* START Provided data *
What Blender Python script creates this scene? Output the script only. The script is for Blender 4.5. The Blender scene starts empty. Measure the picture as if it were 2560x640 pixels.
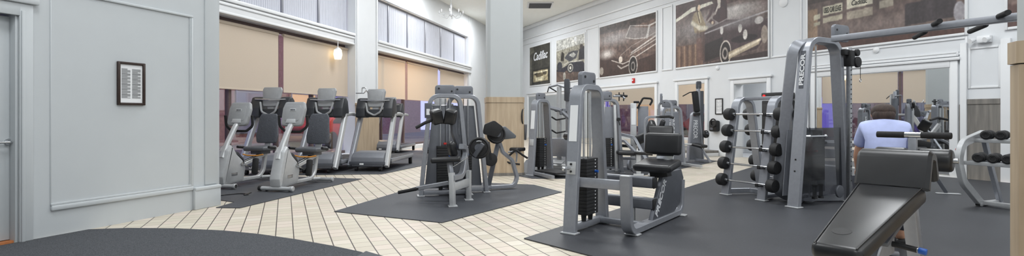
import bpy, bmesh, math, random
import numpy as np
from mathutils import Vector, Matrix, Euler
random.seed(7)
C = bpy.context.scene.collection
PI = math.pi; V = Vector
# ------------------------------------------------------------------ survey of the photograph
F, H, HY = 1300.0, 1.2, 290.0
def G(px, py, z=0.0):                       # photograph pixel -> point on the floor (or on a level z)
    Y = F*(H-z)/(py-HY); return Vector(((px-1280)/F*Y, Y, z))
def AT(px, py, Y): return Vector(((px-1280)/F*Y, Y, H-(py-HY)/F*Y))
# ------------------------------------------------------------------ materials
def srgb(c):
    return tuple((x/12.92 if x <= .04045 else ((x+.055)/1.055)**2.4) for x in (v/255. for v in c))
MATS = {}
def mat(name, col, rough=.5, metal=0., noise=0., nscale=40., bump=0., spec=.5, col2=None, stretch=None, coat=0., emit=None, estr=0.):
    m = bpy.data.materials.new(name); m.use_nodes = True
    nt = m.node_tree; b = nt.nodes['Principled BSDF']
    c = srgb(col)
    b.inputs['Base Color'].default_value = (*c, 1); b.inputs['Roughness'].default_value = rough
    b.inputs['Metallic'].default_value = metal; b.inputs['Specular IOR Level'].default_value = spec
    b.inputs['Coat Weight'].default_value = coat
    if emit:
        b.inputs['Emission Color'].default_value = (*srgb(emit), 1); b.inputs['Emission Strength'].default_value = estr
    if noise or bump or col2:
        tc = nt.nodes.new('ShaderNodeTexCoord'); mp = nt.nodes.new('ShaderNodeMapping'); nz = nt.nodes.new('ShaderNodeTexNoise')
        nz.inputs['Scale'].default_value = nscale; nz.inputs['Detail'].default_value = 4
        if stretch: mp.inputs['Scale'].default_value = stretch
        nt.links.new(tc.outputs['Object'], mp.inputs['Vector']); nt.links.new(mp.outputs['Vector'], nz.inputs['Vector'])
        if noise or col2:
            r = nt.nodes.new('ShaderNodeValToRGB'); cc = srgb(col2) if col2 else tuple(max(0, x*(1-noise)) for x in c)
            r.color_ramp.elements[0].color = (*cc, 1); r.color_ramp.elements[0].position = .35
            r.color_ramp.elements[1].color = (*[min(1, x*(1+noise*.6)) for x in c], 1); r.color_ramp.elements[1].position = .68
            nt.links.new(nz.outputs['Fac'], r.inputs['Fac']); nt.links.new(r.outputs['Color'], b.inputs['Base Color'])
        if bump:
            bp = nt.nodes.new('ShaderNodeBump'); bp.inputs['Strength'].default_value = bump; bp.inputs['Distance'].default_value = .004
            nt.links.new(nz.outputs['Fac'], bp.inputs['Height']); nt.links.new(bp.outputs['Normal'], b.inputs['Normal'])
    MATS[name] = m; return m
silver = mat('silver_paint', (150,153,160), .36, .45, noise=.05, nscale=25)
silver2 = mat('light_silver_paint', (186,188,190), .38, .3, noise=.04, nscale=20)
dsilver = mat('dark_grey_paint', (88,91,98), .42, .3, noise=.06, nscale=20)
shroudm = mat('grey_shroud', (118,121,128), .45, .15, noise=.05, nscale=12)
vinyl = mat('black_vinyl', (29,30,33), .36, 0, noise=.25, nscale=9, bump=.05)
vinylg = mat('grey_vinyl', (92,95,100), .45, 0, noise=.15, nscale=9)
blackp = mat('black_plastic', (26,26,28), .5, 0, noise=.15, nscale=30)
rubber = mat('black_rubber', (30,30,32), .65, 0, noise=.3, nscale=60, bump=.1)
grip = mat('black_foam_grip', (28,28,30), .75, 0, noise=.3, nscale=90, bump=.15)
chrome = mat('chrome', (205,207,210), .18, 1.)
steel = mat('brushed_steel', (170,172,175), .3, .9, noise=.08, nscale=30)
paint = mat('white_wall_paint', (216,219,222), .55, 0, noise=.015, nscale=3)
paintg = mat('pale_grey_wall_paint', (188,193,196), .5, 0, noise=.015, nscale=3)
colp = mat('grey_column_paint', (178,182,183), .55, 0, noise=.015, nscale=3)
trimp = mat('white_trim_paint', (222,224,226), .4, 0, noise=.012, nscale=4)
ceilm = mat('ceiling_paint', (240,241,236), .8, 0, noise=.02, nscale=5)
wood = mat('pale_oak_laminate', (184,166,142), .5, 0, col2=(166,147,123), nscale=3.2, stretch=(6,6,.5), noise=.03)
woodg = mat('grey_oak_laminate', (128,124,118), .55, 0, col2=(106,103,99), nscale=3.2, stretch=(6,6,.5), noise=.03)
woodo = mat('orange_wood', (178,112,66), .5, 0, noise=.15, nscale=20, stretch=(1,12,1))
matm = mat('rubber_matting', (60,63,69), .6, 0, noise=.3, nscale=160, bump=.25)
matb = mat('black_rubber_flooring', (57,59,64), .5, 0, noise=.4, nscale=220, bump=.3)
carpetm = mat('charcoal_carpet', (84,86,90), .95, 0, noise=.5, nscale=170, bump=.9, spec=.1)
consolem = mat('grey_console_plastic', (150,152,154), .42, 0, noise=.05, nscale=15)
consoled = mat('dark_console_plastic', (46,48,52), .4, 0, noise=.1, nscale=15)
meshm = mat('grey_mesh_fabric', (82,85,92), .8, 0, noise=.45, nscale=110, bump=.4)
whitem = mat('white_label', (228,230,232), .5)
lettm = mat('white_lettering', (212,214,218), .5)
blackl = mat('black_lettering', (30,30,32), .5)
blue = mat('blue_plastic', (30,86,170), .4)
red = mat('red_plastic', (190,40,36), .4)
orange = mat('orange_plastic', (206,140,60), .45)
skin = mat('skin', (196,150,124), .55, 0, noise=.05, nscale=30)
shirtm = mat('pale_blue_cotton', (172,182,222), .85, 0, noise=.08, nscale=14, bump=.2)
trousm = mat('dark_trousers', (52,54,62), .9, 0, noise=.1, nscale=40)
hairm = mat('dark_brown_hair', (58,44,38), .7, 0, noise=.4, nscale=40, bump=.8, stretch=(1,1,.2))
framebr = mat('dark_bronze_frame', (58,46,42), .45, .3, noise=.15, nscale=30)
mullm = mat('brown_mullion', (104,88,86), .45, .3, noise=.1, nscale=20)
alum = mat('grey_aluminium', (150,152,160), .4, .5)
vblind = mat('grey_vertical_blind', (196,198,208), .7, 0, noise=.06, nscale=6, stretch=(8,8,.6))
brickm = mat('brick_facade', (150,112,112), .9, 0, noise=.3, nscale=8)
asph = mat('pavement', (84,80,96), .9, 0, noise=.2, nscale=12)
neonp = mat('purple_sign_glow', (90,70,200), .5, emit=(150,136,225), estr=.9)
neonr = mat('red_sign_glow', (220,70,70), .5, emit=(235,80,80), estr=1.2)
warmg = mat('warm_window_glow', (235,190,130), .5, emit=(250,200,140), estr=1.0)
reflg = mat('reflection_glow', (255,236,190), .5, emit=(255,232,180), estr=4.)
ledr = mat('red_led', (230,40,40), .5, emit=(235,30,30), estr=1.5)
door_in = mat('dark_door_glass', (52,56,58), .15, 0, noise=.1, nscale=3)

def blind_mat(name, col):
    m = bpy.data.materials.new(name); m.use_nodes = True; nt = m.node_tree; nt.nodes.clear()
    o = nt.nodes.new('ShaderNodeOutputMaterial'); d = nt.nodes.new('ShaderNodeBsdfDiffuse'); t = nt.nodes.new('ShaderNodeBsdfTranslucent'); mx = nt.nodes.new('ShaderNodeMixShader')
    tc = nt.nodes.new('ShaderNodeTexCoord'); nz = nt.nodes.new('ShaderNodeTexNoise'); nz.inputs['Scale'].default_value = 60
    r = nt.nodes.new('ShaderNodeValToRGB'); c = srgb(col)
    r.color_ramp.elements[0].color = (*[x*.93 for x in c], 1); r.color_ramp.elements[1].color = (*c, 1)
    L = nt.links.new
    L(tc.outputs['Object'], nz.inputs['Vector']); L(nz.outputs['Fac'], r.inputs['Fac'])
    L(r.outputs['Color'], d.inputs['Color']); L(r.outputs['Color'], t.inputs['Color'])
    mx.inputs['Fac'].default_value = .35
    L(d.outputs[0], mx.inputs[1]); L(t.outputs[0], mx.inputs[2]); L(mx.outputs[0], o.inputs['Surface']); return m
blindm = blind_mat('beige_screen_fabric', (230,217,200))
def glass_mat(name, tint, gloss, rough=.02):
    m = bpy.data.materials.new(name); m.use_nodes = True; nt = m.node_tree; nt.nodes.clear()
    o = nt.nodes.new('ShaderNodeOutputMaterial'); t = nt.nodes.new('ShaderNodeBsdfTransparent'); g = nt.nodes.new('ShaderNodeBsdfGlossy'); mx = nt.nodes.new('ShaderNodeMixShader')
    t.inputs['Color'].default_value = (*tint, 1); g.inputs['Roughness'].default_value = rough; mx.inputs['Fac'].default_value = gloss
    nt.links.new(t.outputs[0], mx.inputs[1]); nt.links.new(g.outputs[0], mx.inputs[2]); nt.links.new(mx.outputs[0], o.inputs['Surface']); return m
glassm = glass_mat('window_glass', (.86,.88,.94), .2)
smoke = glass_mat('smoked_acrylic', (.5,.51,.54), .12, .12)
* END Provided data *
Go through the listing above and work out how many lines contain the string "scene". Reply with the number alone.

**Final answer**
2